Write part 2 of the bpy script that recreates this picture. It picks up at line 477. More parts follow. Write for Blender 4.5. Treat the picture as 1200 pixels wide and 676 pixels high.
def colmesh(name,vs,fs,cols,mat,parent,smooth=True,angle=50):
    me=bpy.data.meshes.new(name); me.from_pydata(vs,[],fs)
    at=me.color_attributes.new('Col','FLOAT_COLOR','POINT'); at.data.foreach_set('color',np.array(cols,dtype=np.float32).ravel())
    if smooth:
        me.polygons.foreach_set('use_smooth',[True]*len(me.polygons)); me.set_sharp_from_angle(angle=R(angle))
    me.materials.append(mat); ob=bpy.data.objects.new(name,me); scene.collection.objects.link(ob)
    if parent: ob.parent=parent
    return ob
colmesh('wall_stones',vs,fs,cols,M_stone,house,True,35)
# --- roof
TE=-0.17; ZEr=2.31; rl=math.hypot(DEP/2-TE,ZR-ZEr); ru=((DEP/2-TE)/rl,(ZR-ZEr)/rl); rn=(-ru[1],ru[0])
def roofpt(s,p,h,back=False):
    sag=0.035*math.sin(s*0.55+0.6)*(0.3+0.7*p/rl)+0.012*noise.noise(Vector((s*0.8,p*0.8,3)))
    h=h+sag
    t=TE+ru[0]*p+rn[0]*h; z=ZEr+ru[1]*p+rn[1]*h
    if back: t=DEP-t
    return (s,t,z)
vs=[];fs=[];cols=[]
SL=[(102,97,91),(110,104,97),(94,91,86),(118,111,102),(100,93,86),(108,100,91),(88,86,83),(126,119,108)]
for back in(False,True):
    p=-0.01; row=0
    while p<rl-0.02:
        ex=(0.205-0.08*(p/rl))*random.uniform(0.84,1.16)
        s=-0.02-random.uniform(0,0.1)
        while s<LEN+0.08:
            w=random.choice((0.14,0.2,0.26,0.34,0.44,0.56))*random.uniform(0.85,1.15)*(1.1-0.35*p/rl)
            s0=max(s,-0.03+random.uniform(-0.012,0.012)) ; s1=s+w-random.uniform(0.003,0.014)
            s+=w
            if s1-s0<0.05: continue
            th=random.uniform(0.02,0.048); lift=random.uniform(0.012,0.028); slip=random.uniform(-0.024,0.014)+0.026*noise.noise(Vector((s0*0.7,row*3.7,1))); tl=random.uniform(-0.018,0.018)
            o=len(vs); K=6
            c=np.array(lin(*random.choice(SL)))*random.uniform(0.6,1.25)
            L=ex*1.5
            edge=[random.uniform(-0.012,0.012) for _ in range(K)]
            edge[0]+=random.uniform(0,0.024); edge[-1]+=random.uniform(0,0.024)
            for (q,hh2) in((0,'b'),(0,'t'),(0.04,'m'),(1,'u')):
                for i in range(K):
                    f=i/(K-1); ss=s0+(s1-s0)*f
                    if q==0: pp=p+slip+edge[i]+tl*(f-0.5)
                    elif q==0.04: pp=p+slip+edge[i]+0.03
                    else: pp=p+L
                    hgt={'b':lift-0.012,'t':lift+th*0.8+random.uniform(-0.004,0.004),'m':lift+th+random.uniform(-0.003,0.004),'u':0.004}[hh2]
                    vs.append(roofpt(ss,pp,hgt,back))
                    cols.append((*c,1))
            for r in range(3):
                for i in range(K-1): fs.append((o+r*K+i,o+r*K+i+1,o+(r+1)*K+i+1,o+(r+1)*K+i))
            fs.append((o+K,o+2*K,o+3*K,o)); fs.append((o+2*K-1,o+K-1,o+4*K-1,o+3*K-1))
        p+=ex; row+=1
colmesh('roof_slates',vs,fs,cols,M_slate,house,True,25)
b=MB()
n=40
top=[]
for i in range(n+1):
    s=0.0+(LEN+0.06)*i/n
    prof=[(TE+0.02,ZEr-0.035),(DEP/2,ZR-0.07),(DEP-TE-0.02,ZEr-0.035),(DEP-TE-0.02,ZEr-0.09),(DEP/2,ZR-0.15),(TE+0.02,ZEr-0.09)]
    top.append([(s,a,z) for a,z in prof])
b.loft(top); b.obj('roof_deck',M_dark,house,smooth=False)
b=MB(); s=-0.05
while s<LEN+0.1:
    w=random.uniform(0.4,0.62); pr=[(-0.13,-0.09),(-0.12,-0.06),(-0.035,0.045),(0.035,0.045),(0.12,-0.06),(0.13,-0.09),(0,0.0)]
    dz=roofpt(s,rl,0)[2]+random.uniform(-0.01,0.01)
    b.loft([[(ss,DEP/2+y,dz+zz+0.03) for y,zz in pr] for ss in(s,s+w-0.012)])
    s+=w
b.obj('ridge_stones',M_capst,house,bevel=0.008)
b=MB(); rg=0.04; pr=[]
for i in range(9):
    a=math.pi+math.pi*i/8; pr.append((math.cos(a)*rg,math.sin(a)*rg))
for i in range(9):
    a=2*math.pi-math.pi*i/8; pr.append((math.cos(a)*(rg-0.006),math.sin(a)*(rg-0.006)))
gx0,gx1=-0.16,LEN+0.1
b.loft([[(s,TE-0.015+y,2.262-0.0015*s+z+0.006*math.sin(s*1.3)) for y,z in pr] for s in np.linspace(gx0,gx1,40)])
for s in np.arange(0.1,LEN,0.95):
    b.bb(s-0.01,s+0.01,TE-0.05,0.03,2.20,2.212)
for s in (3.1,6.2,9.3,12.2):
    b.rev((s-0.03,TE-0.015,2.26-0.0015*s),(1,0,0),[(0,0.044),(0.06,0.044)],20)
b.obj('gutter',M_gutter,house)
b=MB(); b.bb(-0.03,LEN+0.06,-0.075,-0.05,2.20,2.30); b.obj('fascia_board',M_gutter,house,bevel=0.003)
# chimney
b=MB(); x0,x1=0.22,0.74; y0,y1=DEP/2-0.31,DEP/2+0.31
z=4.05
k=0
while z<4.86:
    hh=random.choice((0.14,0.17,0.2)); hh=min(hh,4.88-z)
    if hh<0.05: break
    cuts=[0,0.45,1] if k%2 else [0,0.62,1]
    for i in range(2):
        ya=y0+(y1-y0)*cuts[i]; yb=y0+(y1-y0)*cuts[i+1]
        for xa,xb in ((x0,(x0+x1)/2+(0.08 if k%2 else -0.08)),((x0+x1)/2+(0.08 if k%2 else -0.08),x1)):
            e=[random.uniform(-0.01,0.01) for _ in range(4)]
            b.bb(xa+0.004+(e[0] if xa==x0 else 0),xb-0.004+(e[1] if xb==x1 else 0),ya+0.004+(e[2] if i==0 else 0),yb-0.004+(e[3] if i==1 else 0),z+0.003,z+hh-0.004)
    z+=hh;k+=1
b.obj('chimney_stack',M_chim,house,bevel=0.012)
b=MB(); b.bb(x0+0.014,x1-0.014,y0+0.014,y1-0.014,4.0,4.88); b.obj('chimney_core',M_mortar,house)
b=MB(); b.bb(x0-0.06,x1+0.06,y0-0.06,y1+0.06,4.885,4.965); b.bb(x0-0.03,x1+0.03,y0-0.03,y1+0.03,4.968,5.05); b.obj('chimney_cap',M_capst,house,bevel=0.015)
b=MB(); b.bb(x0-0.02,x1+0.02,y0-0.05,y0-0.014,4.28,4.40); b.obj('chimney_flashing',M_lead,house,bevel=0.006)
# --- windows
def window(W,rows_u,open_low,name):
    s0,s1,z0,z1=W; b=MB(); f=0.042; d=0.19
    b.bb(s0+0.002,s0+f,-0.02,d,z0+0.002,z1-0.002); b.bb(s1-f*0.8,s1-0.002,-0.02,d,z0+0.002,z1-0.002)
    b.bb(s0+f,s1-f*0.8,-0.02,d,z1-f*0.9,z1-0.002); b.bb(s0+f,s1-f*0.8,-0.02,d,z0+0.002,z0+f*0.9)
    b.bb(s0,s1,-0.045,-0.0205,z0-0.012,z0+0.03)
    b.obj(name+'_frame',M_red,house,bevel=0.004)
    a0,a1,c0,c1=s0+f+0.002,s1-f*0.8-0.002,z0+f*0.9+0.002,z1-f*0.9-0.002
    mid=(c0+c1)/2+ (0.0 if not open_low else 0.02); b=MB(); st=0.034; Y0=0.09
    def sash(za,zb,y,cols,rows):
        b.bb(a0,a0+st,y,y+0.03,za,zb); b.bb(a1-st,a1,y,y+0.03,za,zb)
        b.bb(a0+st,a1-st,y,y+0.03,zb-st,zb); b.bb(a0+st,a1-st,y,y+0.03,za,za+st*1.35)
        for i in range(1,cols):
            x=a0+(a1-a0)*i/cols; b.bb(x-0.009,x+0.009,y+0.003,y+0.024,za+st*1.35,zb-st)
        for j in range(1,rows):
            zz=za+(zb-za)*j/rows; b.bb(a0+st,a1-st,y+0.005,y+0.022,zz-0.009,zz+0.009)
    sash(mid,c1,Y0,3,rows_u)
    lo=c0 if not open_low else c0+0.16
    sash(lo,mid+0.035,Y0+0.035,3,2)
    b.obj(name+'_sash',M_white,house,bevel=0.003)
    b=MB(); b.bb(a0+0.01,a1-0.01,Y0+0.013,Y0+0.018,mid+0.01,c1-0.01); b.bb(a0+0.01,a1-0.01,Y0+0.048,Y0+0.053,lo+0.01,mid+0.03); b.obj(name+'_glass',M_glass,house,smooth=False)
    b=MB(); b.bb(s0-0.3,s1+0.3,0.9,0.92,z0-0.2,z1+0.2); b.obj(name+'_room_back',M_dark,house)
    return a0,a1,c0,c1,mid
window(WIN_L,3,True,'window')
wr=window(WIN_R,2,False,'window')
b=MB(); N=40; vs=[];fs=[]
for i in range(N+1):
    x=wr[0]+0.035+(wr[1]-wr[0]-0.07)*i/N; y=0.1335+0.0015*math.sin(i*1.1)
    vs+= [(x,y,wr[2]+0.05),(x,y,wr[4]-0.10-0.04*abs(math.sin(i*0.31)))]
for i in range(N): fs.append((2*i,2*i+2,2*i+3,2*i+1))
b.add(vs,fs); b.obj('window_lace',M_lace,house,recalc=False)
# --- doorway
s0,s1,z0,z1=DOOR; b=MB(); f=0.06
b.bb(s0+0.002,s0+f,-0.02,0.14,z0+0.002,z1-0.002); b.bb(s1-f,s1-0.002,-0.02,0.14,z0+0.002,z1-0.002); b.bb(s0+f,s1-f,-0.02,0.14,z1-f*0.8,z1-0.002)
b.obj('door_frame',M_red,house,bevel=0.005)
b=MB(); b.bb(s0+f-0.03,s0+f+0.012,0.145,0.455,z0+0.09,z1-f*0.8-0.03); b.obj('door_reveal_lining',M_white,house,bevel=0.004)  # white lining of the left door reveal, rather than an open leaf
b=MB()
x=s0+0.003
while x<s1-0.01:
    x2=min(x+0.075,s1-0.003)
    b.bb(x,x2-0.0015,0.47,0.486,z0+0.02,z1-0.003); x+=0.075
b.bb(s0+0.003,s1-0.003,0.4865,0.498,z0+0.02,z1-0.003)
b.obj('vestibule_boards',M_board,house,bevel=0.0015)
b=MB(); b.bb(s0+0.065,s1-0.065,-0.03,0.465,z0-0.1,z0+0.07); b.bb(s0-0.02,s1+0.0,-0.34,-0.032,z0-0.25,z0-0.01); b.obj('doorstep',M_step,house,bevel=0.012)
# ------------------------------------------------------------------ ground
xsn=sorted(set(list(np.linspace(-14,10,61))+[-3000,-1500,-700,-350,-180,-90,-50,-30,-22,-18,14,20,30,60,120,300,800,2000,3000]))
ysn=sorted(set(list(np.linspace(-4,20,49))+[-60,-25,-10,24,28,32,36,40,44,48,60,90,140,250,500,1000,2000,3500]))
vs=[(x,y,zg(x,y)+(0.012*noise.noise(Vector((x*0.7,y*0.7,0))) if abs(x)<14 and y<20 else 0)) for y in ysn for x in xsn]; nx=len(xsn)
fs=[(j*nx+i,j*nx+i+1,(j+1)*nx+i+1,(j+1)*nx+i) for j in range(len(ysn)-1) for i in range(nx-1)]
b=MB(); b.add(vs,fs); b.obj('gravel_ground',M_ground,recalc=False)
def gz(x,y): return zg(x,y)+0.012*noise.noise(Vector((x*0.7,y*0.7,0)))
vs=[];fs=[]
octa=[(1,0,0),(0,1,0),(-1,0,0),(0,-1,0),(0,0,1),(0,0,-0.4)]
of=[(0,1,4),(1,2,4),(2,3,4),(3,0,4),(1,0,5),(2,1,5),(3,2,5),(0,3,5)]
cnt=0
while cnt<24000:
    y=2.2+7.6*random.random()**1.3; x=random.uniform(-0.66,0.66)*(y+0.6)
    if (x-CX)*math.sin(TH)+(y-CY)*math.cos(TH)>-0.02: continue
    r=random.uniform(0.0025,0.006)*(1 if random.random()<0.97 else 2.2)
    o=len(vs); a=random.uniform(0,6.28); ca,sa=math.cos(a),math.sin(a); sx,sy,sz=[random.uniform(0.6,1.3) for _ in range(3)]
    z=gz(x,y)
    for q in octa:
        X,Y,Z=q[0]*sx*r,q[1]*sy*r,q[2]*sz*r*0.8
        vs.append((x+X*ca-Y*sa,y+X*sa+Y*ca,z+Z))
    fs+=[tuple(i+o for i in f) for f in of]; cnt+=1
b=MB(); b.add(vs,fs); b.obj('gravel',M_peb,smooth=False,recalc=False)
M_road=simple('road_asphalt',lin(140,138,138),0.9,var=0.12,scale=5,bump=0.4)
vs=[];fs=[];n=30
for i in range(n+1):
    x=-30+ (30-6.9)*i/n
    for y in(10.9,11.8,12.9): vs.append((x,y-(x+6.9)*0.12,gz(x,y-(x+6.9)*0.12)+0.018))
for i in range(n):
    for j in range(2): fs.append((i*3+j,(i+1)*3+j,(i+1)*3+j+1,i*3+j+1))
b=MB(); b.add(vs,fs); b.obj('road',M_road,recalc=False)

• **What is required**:
Scan the data above and copy every line with "recalc" in it.

• **Exercise solution**:
b.add(vs,fs); b.obj('window_lace',M_lace,house,recalc=False)
b=MB(); b.add(vs,fs); b.obj('gravel_ground',M_ground,recalc=False)
b=MB(); b.add(vs,fs); b.obj('gravel',M_peb,smooth=False,recalc=False)
b=MB(); b.add(vs,fs); b.obj('road',M_road,recalc=False)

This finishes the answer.